Students may demonstrate understanding through verbal responses to teacher questions about destinations and activities, supported by word banks or picture cards. Simplified response formats such as matching activities to locations or selecting from multiple-choice options may replace written or presentation-based tasks.

IEP (Individualized Education Program)

Students with IEPs may benefit from visual supports such as illustrated vocabulary cards for destinations, activities, and clothing to reduce the language processing load inherent in this unit. For oral and written output tasks—such as describing where they go or expressing preferences—teachers should offer flexible response modes, including allowing students to respond orally, use sentence frames, or point to images rather than producing extended written text. Directions for multi-step tasks like creating comparisons or researching destinations should be broken into numbered steps with a visual model of the expected product. Pre-teaching key vocabulary related to places, leisure activities, and cultural dress before introducing reading passages or listening activities will help students access content more independently.

Section 504

Students with 504 plans should be given extended time on reading passages about clothing and destinations, as well as on any written or project-based tasks in this unit. Preferential seating near the teacher or away from high-distraction areas is particularly helpful during listening activities involving authentic video or audio. Printed copies of any directions or visual prompts displayed on the board should be provided to ensure consistent access throughout the unit.

ELL / MLL

Because this unit is rich in cultural content and destination-related vocabulary, teachers should build background knowledge using maps, photographs of Spanish-speaking destinations, and short visual media before introducing reading or listening tasks. Simplified, chunked directions in both English and, where possible, students' home languages will help MLL students access multi-part tasks such as comparing weekend activities or describing appropriate clothing. A growing word wall or personal vocabulary reference organized around key thematic categories—places, activities, clothing, and preferences—will support students as they work toward using target vocabulary in context.

At Risk (RTI)

At-risk students should be connected to the unit's themes through personal experience first—inviting them to share familiar places they go, activities they enjoy, and what they typically wear—before introducing Spanish vocabulary and cultural comparisons. Reducing the number of vocabulary terms or destinations required at one time, while ensuring those selected are high-frequency and personally relevant, will help build confidence and a foundation for broader content.
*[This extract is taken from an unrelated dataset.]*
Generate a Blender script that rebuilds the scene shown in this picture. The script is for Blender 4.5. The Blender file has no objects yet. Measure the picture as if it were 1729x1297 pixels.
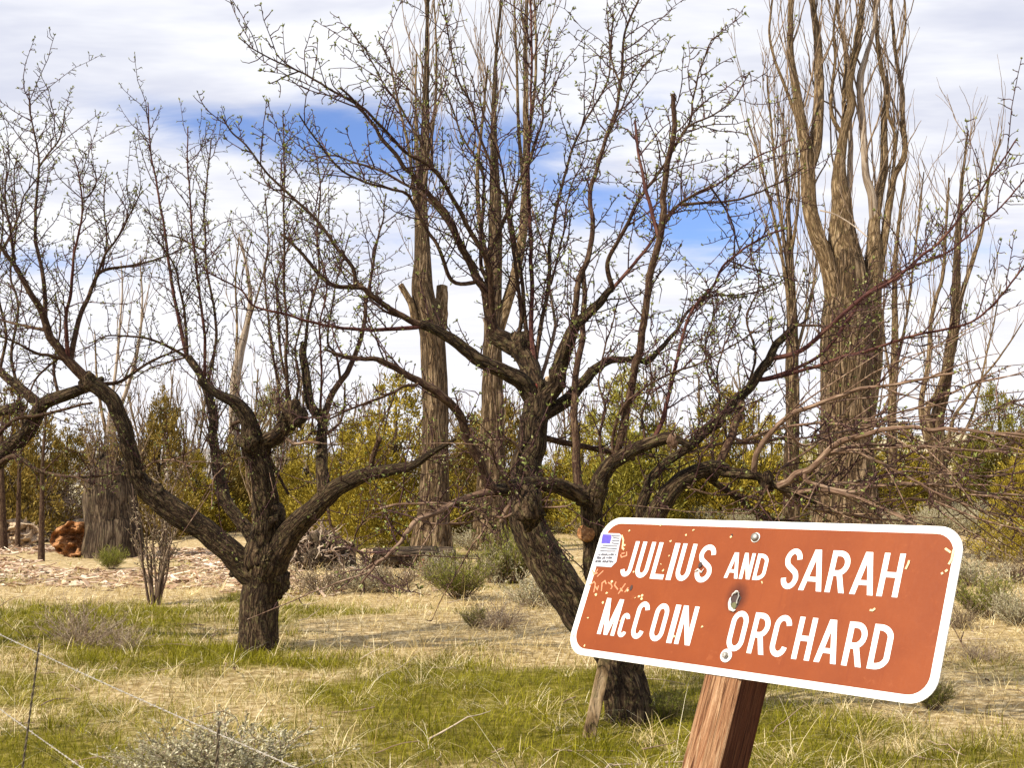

Structured graphic organizers for comparison tasks and partially completed sentence frames for expressing preferences will lower the barrier to participation while still engaging students in meaningful language use.

Gifted & Talented

Gifted students should be encouraged to move beyond surface-level comparisons of destinations and activities by researching the geographic, historical, or socioeconomic factors that shape leisure culture in a specific Spanish-speaking region. Rather than simply describing where they go or what they wear, students can be challenged to analyze how cultural values—such as formality in dress or the role of family in weekend plans—are reflected in language and daily life, drawing on authentic sources such as news articles, travel content, or social media in Spanish. Extension work might involve crafting a persuasive argument for a travel recommendation or writing a cultural analysis piece that synthesizes multiple perspectives, pushing toward higher-order thinking within the unit's thematic framework.